物珍しい楽器の周りには小さなお子様も交えてロウニャクナンニョ(っていうとセクハラになるの?)が雲集し、ワタシたち「日曜ガムラン」組が割って入れないほどの盛況で、その間に椅子や飾り物などの片付けをしてしまいます。
と、ご来場されておられたご年配のカップルから、音楽も素晴らしかったが、着ているお衣装がそれぞれに可愛いとのお言葉を頂戴したりして・・・。ええ、ワタシ(たち)の場合、何を着ていても可愛いのはカワイイのですが、めいめいおもいおもいのバティック・シャツが五月の陽射しに映えて、まァ、カワイイ♡ ワタシの場合、メ◯カ◯で買ったんですけど・・・。
賑わうガムラン体験教室、慣れない手つきで青銅製打楽器を叩く姿を見ていたら、初めてガムランに触れた2016年12月の大阪大学会館でのワークショップが思い出されて懐かしい。

和気藹々、大学祭での体験教室も14h30頃にお開き。
その後、来たる06月23日(日)万博記念公園内の民族学博物館での『音楽の祭日』に向けてのリハーサル。それに出演するのはダルマ・ブダヤのメンバーだけになるので、ワタシたちは三々五々、大学祭の他の催しを覗いたり、思い思いの時間を過ごし、16h00から再集合してのお片付け。手慣れた重労働もさっさと終わって、あとは楽しい打ち上げなのですが・・・、その会場予約は18h00から。

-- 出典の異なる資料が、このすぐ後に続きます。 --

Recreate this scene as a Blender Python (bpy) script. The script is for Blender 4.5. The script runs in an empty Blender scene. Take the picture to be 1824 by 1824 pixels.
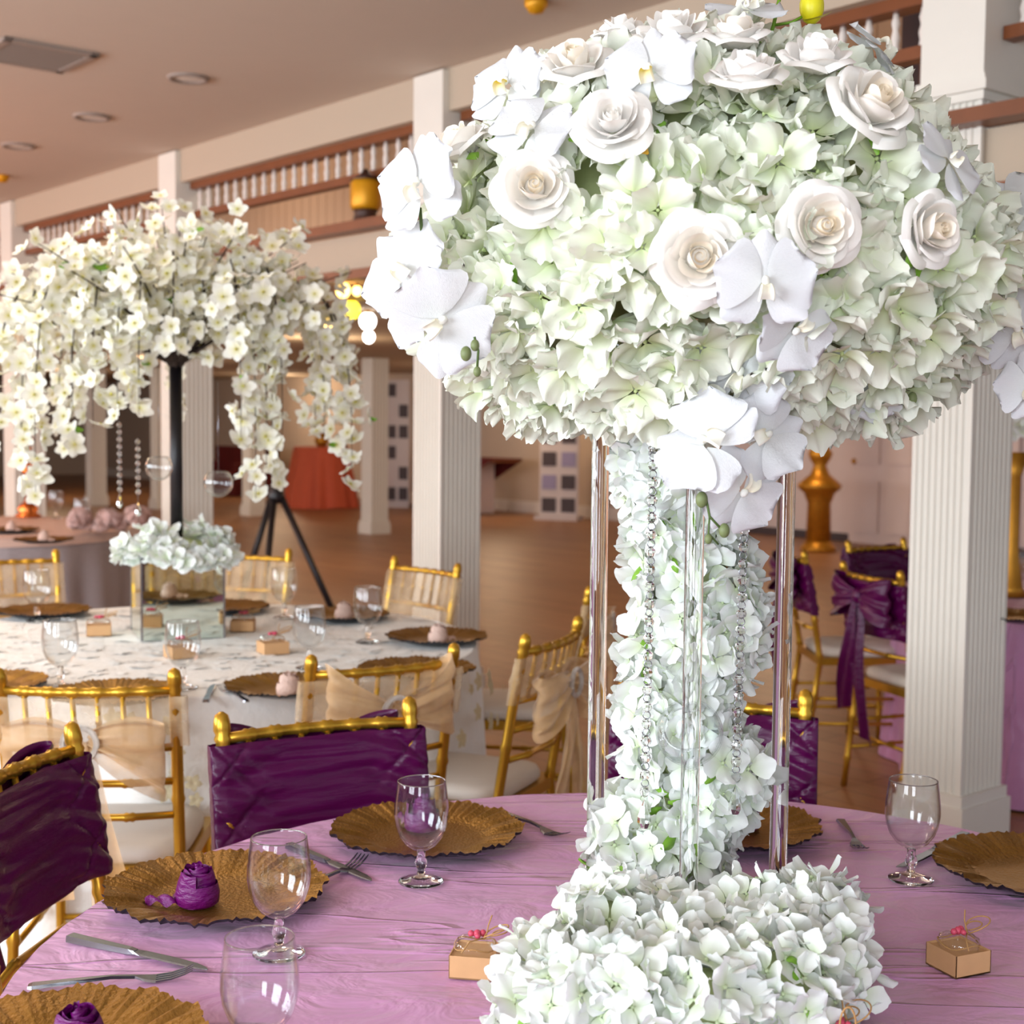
import bpy, math, random
from math import sin, cos, pi, radians, sqrt, atan2
from mathutils import Vector as V, Matrix as M
R = random.Random(11)
S = bpy.context.scene
C = S.collection

# ---------------------------------------------------------------- camera
F = 2500.0
CAM = V((0, 0, 1.47))
ROT = M.Rotation(radians(90 - 3.78), 3, 'X') @ M.Rotation(radians(0.57), 3, 'Z')
cd = bpy.data.cameras.new('camera')
cam = bpy.data.objects.new('camera', cd)
C.objects.link(cam)
cd.sensor_width = 36
cd.lens = F / 1824 * 36
cd.clip_start = 0.05
cd.clip_end = 200
cd.dof.use_dof = True
cd.dof.focus_distance = 1.93
cd.dof.aperture_fstop = 6.5
cam.matrix_world = M.Translation(CAM) @ ROT.to_4x4()
S.camera = cam


def ray(px, py):
    return ROT @ V(((px - 912) / F, (912 - py) / F, -1))


def at(px, py, d):
    r = ray(px, py)
    return CAM + r * (d / r.y)


def on(px, py, z):
    r = ray(px, py)
    return CAM + r * ((z - CAM.z) / r.z)


# hall axes: s runs along the balcony edge, t across the hall (balcony at t = 0)
HA = radians(40)
U3 = V((-sin(HA), cos(HA), 0))
V3 = V((cos(HA), sin(HA), 0))
O1 = V((1.6, 5.0, 0))
HR = M(((U3.x, V3.x, 0), (U3.y, V3.y, 0), (0, 0, 1)))     # columns: s axis, t axis, z


def hall(s, t, z=0.0):
    return O1 + U3 * s + V3 * t + V((0, 0, z))


# ---------------------------------------------------------------- world, lights, exposure
S.view_settings.view_transform = 'Standard'
S.view_settings.look = 'None'
S.view_settings.gamma = 1.0
S.view_settings.use_curve_mapping = False
S.view_settings.exposure = 0.12
W = bpy.data.worlds.new('world')
S.world = W
W.use_nodes = True
bg = W.node_tree.nodes['Background']
bg.inputs[0].default_value = (0.80, 0.88, 1.0, 1)
bg.inputs[1].default_value = 0.85


def area(name, loc, look, sx, sy, energy, col):
    d = bpy.data.lights.new(name, 'AREA')
    d.shape = 'RECTANGLE'
    d.size = sx
    d.size_y = sy
    d.energy = energy
    d.color = col
    o = bpy.data.objects.new(name, d)
    C.objects.link(o)
    o.location = loc
    o.rotation_euler = (V(look) - V(loc)).to_track_quat('-Z', 'Y').to_euler()
    return o


def bulb(name, loc, energy, col, r=0.15):
    d = bpy.data.lights.new(name, 'POINT')
    d.energy = energy
    d.color = col
    d.shadow_soft_size = r
    o = bpy.data.objects.new(name, d)
    C.objects.link(o)
    o.location = loc
    return o


WIN_S = [-4.6, -1.6, 1.4, 4.4, 7.4, 12.0, 16.5]     # windows of the daylight wall
WT = -6.6
for i, s in enumerate(WIN_S):
    area('daylight', hall(s, WT - 0.05, 1.75), hall(s, 3, 1.3), 1.5, 1.7, 128 if s < 6 else 105, (0.86, 0.93, 1.0))
for s, t in ((2, -3), (7, -3), (12, -3), (18, -3)):
    area('warm_room_fill', hall(s, t, 3.12), hall(s, t, 0), 0.9, 0.9, 22, (1.0, 0.82, 0.64))  # unseen warm fill, added to balance the light in the big room
for s, t, e in ((4.5, 3.0, 28), (9, 3.0, 45), (15, 4, 55), (21, 5, 70), (7, 7.5, 60), (2, 5, 40), (13, 8.5, 60), (20, 9, 60)):
    bulb('under_balcony_lamp', hall(s, t, 2.0), e * .75, (1.0, 0.74, 0.48), 0.25)
for s in (0.5, 4.5, 8.5, 13):
    bulb('upper_floor_fill', hall(s, 1.3, 3.9), 26, (1.0, 0.80, 0.62), 0.2)  # added fill light for the upper floor, no fixture stands here
for s in (6.5, 9.5, 14):
    bulb('amber_uplight', hall(s, -3.4, 2.3), 62, (1.0, 0.45, 0.26), 0.3)


# ---------------------------------------------------------------- materials
def lin(r, g, b):
    f = lambda c: (c / 255 / 12.92) if c / 255 <= 0.04045 else ((c / 255 + 0.055) / 1.055) ** 2.4
    return (f(r), f(g), f(b), 1)


def newmat(name):
    m = bpy.data.materials.new(name)
    m.use_nodes = True
    nt = m.node_tree
    return m, nt, nt.nodes['Principled BSDF']


def mat(name, col, rough=0.5, metal=0.0, spec=0.5, var=0.0, vscale=8, bump=0.0, bscale=40, bstretch=(1, 1, 1),
        trans=0.0, ior=1.45, sheen=0.0, emit=None, estr=0.0):
    m, nt, p = newmat(name)
    N, L = nt.nodes, nt.links
    p.inputs['Base Color'].default_value = col
    p.inputs['Roughness'].default_value = rough
    p.inputs['Metallic'].default_value = metal
    p.inputs['Specular IOR Level'].default_value = spec
    p.inputs['Transmission Weight'].default_value = trans
    p.inputs['IOR'].default_value = ior
    p.inputs['Sheen Weight'].default_value = sheen
    if emit:
        p.inputs['Emission Color'].default_value = emit
        p.inputs['Emission Strength'].default_value = estr
    tc = N.new('ShaderNodeTexCoord')
    if var:
        n = N.new('ShaderNodeTexNoise')
        n.inputs['Scale'].default_value = vscale
        n.inputs['Detail'].default_value = 4
        L.new(tc.outputs['Object'], n.inputs['Vector'])
        mx = N.new('ShaderNodeMix')
        mx.data_type = 'RGBA'
        mx.inputs[6].default_value = tuple(c * (1 - var) for c in col[:3]) + (1,)
        mx.inputs[7].default_value = tuple(min(1, c * (1 + var)) for c in col[:3]) + (1,)
        L.new(n.outputs['Fac'], mx.inputs[0])
        L.new(mx.outputs[2], p.inputs['Base Color'])
    if bump:
        mp = N.new('ShaderNodeMapping')
        mp.inputs['Scale'].default_value = bstretch
        L.new(tc.outputs['Object'], mp.inputs['Vector'])
        n = N.new('ShaderNodeTexNoise')
        n.inputs['Scale'].default_value = bscale
        n.inputs['Detail'].default_value = 5
        L.new(mp.outputs[0], n.inputs['Vector'])
        b = N.new('ShaderNodeBump')
        b.inputs['Strength'].default_value = bump
        b.inputs['Distance'].default_value = 0.01
        L.new(n.outputs['Fac'], b.inputs['Height'])
        L.new(b.outputs[0], p.inputs['Normal'])
    return m


def flowermat(name, white, tint, transl=0.3, vary=0.06, veins=0.0):
    """petal fabric: colour runs from the pigmented heart to the paler rim"""
    m, nt, p = newmat(name)
    N, L = nt.nodes, nt.links
    a = N.new('ShaderNodeAttribute')
    a.attribute_name = 'tint'
    oi = N.new('ShaderNodeObjectInfo')
    mx = N.new('ShaderNodeMix')
    mx.data_type = 'RGBA'
    mx.inputs[6].default_value = white
    mx.inputs[7].default_value = tint
    L.new(a.outputs['Fac'], mx.inputs[0])
    hv = N.new('ShaderNodeHueSaturation')
    mr = N.new('ShaderNodeMapRange')
    mr.inputs['To Min'].default_value = 1 - vary
    mr.inputs['To Max'].default_value = 1 + vary * 0.4
    L.new(oi.outputs['Random'], mr.inputs['Value'])
    L.new(mr.outputs[0], hv.inputs['Value'])
    L.new(mx.outputs[2], hv.inputs['Color'])
    L.new(hv.outputs[0], p.inputs['Base Color'])
    p.inputs['Roughness'].default_value = 0.6
    p.inputs['Specular IOR Level'].default_value = 0.25
    tr = N.new('ShaderNodeBsdfTranslucent')
    L.new(hv.outputs[0], tr.inputs['Color'])
    ms = N.new('ShaderNodeMixShader')
    ms.inputs[0].default_value = transl
    L.new(p.outputs[0], ms.inputs[1])
    L.new(tr.outputs[0], ms.inputs[2])
    if veins:
        tc = N.new('ShaderNodeTexCoord')
        n = N.new('ShaderNodeTexNoise')
        n.inputs['Scale'].default_value = 60
        mp = N.new('ShaderNodeMapping')
        mp.inputs['Scale'].default_value = (0.25, 3, 1)
        L.new(tc.outputs['Object'], mp.inputs['Vector'])
        L.new(mp.outputs[0], n.inputs['Vector'])
        b = N.new('ShaderNodeBump')
        b.inputs['Strength'].default_value = veins
        b.inputs['Distance'].default_value = 0.004
        L.new(n.outputs['Fac'], b.inputs['Height'])
        L.new(b.outputs[0], p.inputs['Normal'])
    L.new(ms.outputs[0], N['Material Output'].inputs[0])
    return m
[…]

待ちきれずに、駅前の立ち飲みスタンドで学生さんたちと盛り上がっちゃって、打ち上げが始まる頃には、疲れもあってすっかり出来上がっちゃってたのは内緒の話し。炎天下でのハードワークの後の生ビールが美味すぎるんだもん(てへ)!!

ハードロックやヘヴィーメタルの対極にありながら、同じくらいの振幅でココロを揺さぶるジャワ・ガムラン。電気もコンピュータも使っていないから、ワタシからは一層遠いのだけど、ひとたびそこに身を預けると離れられないほどの魅力。解明出来る頃には『令和』が終わっちゃうか、ワタシの寿命が尽きてしまうか・・・。
今回も”完璧”と言える出来ではなかったのですが、パーフェクトになっちゃったらそこで打ち止め、次の楽しみを探しに出てしまうと思う。ドキドキワクワクしながら、手探りの演奏は次へのステップ、Stairway to Heaven(「天国への階段」by Led Zeppelin)・・・ということにしておいて頂きましょう。しておいてくださいね。
次は秋の「まちかね祭」ですか。そこでは92点くらいの仕上がりを目指します(てへぺろ)。